De advocaat-generaal bij het ressortsparket te Arnhem stelt geen
beroep in cassatie in tegen het arrest d.d. 12 mei jl. van het
gerechtshof te Arnhem, waarbij André de V. werd vrijgesproken van de
hem telastegelegde brandstichting op het terrein van S.E. Fireworks te
Enschede.
Met een zeer uitgebreide motivering oordeelde het hof dat er weliswaar
wettige bewijsmiddelen waren, maar dat het hof niet door die wettige
bewijsmiddelen de overtuiging heeft bekomen dat verdachte het hem
telastegelegde heeft begaan, zodat hij daarvan moest worden
vrijgesproken.
Het gerechtshof is de laatste instantie die een feitelijk oordeel kan
geven over de strafzaak.

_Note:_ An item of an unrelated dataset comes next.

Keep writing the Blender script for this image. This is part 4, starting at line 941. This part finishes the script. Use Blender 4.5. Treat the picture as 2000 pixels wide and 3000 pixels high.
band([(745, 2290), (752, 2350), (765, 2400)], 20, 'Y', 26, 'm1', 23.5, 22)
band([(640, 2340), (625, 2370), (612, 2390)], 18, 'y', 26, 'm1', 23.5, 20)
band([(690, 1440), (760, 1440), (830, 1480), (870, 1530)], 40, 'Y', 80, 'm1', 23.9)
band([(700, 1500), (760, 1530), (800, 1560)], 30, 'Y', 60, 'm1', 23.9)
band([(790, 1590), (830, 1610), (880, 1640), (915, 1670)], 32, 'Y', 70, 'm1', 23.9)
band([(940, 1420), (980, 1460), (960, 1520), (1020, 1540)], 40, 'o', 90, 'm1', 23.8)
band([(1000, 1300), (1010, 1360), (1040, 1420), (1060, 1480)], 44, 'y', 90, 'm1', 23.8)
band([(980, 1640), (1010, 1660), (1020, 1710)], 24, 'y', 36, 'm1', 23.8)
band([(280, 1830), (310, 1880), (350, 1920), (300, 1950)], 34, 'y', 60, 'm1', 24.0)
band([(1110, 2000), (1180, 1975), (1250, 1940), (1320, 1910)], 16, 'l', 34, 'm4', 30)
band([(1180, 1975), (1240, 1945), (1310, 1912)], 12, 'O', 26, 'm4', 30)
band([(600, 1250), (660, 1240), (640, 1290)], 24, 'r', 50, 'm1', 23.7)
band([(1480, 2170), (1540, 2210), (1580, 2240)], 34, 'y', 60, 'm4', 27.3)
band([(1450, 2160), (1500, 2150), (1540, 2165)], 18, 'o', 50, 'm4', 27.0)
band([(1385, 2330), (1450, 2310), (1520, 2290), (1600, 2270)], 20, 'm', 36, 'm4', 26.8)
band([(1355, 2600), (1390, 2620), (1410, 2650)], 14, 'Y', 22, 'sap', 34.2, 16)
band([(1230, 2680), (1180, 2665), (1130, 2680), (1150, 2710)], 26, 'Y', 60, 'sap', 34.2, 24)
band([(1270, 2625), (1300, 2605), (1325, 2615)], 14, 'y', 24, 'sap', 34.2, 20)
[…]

De Hoge Raad kan slechts een oordeel vellen
over de juridische aspecten van de zaak, niet over een feitelijke
weging van bewijsmiddelen.
Slechts als er sprake is van schending van rechtsregels of van
vormverzuimen kan een toetsing door de Hoge Raad met succes worden
gevraagd. Onder vormverzuim kan ook worden begrepen een motivering die
de beslissing niet kan dragen. De Hoge Raad noemt dan de motivering
'onbegrijpelijk'.
De advocaat-generaal komt na grondige bestudering van het betreffende
arrest en overige relevante stukken tot de conclusie dat daarvan geen
sprake is. De motivering die door het hof is gegeven kan naar de
criteria van de Hoge Raad de vrijspraak dragen en is derhalve niet
'onbegrijpelijk'. Van overige vormverzuimen of van schending van
rechtsregels is de advocaat-generaal niet gebleken.
De uitspraak van het hof kan derhalve naar zijn oordeel niet met
succes in cassatie worden aangevochten.
Het hof had alle door de verdediging gevoerde juridische verweren,
zoals het inzetten van een undercoveragent in het Huis van Bewaring,
verworpen en het Openbaar Ministerie ontvankelijk verklaard in zijn
strafvervolging. Dit gedeelte van het arrest levert voor het Openbaar
Ministerie derhalve evenmin grond op voor toetsing door de Hoge Raad.